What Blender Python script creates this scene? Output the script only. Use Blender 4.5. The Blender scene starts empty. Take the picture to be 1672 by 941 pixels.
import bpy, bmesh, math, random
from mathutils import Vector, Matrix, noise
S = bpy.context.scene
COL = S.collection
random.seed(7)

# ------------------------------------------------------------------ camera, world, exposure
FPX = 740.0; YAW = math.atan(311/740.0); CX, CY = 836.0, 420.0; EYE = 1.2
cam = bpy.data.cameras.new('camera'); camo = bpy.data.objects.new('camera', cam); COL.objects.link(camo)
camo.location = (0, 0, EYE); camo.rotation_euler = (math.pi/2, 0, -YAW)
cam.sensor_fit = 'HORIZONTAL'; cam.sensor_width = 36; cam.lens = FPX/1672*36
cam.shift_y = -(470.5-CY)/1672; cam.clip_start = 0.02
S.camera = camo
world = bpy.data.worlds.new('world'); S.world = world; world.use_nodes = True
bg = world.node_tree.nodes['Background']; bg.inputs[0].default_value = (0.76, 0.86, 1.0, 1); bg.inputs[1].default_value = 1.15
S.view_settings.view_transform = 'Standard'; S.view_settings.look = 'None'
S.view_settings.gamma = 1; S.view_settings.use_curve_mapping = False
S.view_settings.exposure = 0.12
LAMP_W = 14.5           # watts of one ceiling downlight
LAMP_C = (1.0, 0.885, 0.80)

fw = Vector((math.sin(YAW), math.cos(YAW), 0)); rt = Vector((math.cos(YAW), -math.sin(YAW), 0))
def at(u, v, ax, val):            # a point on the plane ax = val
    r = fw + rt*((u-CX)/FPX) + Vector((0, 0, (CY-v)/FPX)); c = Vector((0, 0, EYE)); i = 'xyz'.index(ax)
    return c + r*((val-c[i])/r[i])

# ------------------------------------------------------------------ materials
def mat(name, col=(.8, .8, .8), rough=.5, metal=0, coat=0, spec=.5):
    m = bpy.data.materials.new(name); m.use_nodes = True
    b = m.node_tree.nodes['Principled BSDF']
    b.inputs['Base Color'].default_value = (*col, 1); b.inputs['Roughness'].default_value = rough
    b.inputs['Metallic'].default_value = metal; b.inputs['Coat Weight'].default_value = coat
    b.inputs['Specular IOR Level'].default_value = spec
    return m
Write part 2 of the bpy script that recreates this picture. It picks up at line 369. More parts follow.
——
Given request> Each entry above needs to be retyped exactly.

Answer>
What Blender Python script creates this scene? Output the script only. Use Blender 4.5. The Blender scene starts empty. Take the picture to be 1672 by 941 pixels.
import bpy, bmesh, math, random
from mathutils import Vector, Matrix, noise
S = bpy.context.scene
COL = S.collection
random.seed(7)

# ------------------------------------------------------------------ camera, world, exposure
FPX = 740.0; YAW = math.atan(311/740.0); CX, CY = 836.0, 420.0; EYE = 1.2
cam = bpy.data.cameras.new('camera'); camo = bpy.data.objects.new('camera', cam); COL.objects.link(camo)
camo.location = (0, 0, EYE); camo.rotation_euler = (math.pi/2, 0, -YAW)
cam.sensor_fit = 'HORIZONTAL'; cam.sensor_width = 36; cam.lens = FPX/1672*36
cam.shift_y = -(470.5-CY)/1672; cam.clip_start = 0.02
S.camera = camo
world = bpy.data.worlds.new('world'); S.world = world; world.use_nodes = True
bg = world.node_tree.nodes['Background']; bg.inputs[0].default_value = (0.76, 0.86, 1.0, 1); bg.inputs[1].default_value = 1.15
S.view_settings.view_transform = 'Standard'; S.view_settings.look = 'None'
S.view_settings.gamma = 1; S.view_settings.use_curve_mapping = False
S.view_settings.exposure = 0.12
LAMP_W = 14.5           # watts of one ceiling downlight
LAMP_C = (1.0, 0.885, 0.80)

fw = Vector((math.sin(YAW), math.cos(YAW), 0)); rt = Vector((math.cos(YAW), -math.sin(YAW), 0))
def at(u, v, ax, val):            # a point on the plane ax = val
    r = fw + rt*((u-CX)/FPX) + Vector((0, 0, (CY-v)/FPX)); c = Vector((0, 0, EYE)); i = 'xyz'.index(ax)
    return c + r*((val-c[i])/r[i])

# ------------------------------------------------------------------ materials
def mat(name, col=(.8, .8, .8), rough=.5, metal=0, coat=0, spec=.5):
    m = bpy.data.materials.new(name); m.use_nodes = True
    b = m.node_tree.nodes['Principled BSDF']
    b.inputs['Base Color'].default_value = (*col, 1); b.inputs['Roughness'].default_value = rough
    b.inputs['Metallic'].default_value = metal; b.inputs['Coat Weight'].default_value = coat
    b.inputs['Specular IOR Level'].default_value = spec
    return m
Write part 2 of the bpy script that recreates this picture. It picks up at line 369. More parts follow.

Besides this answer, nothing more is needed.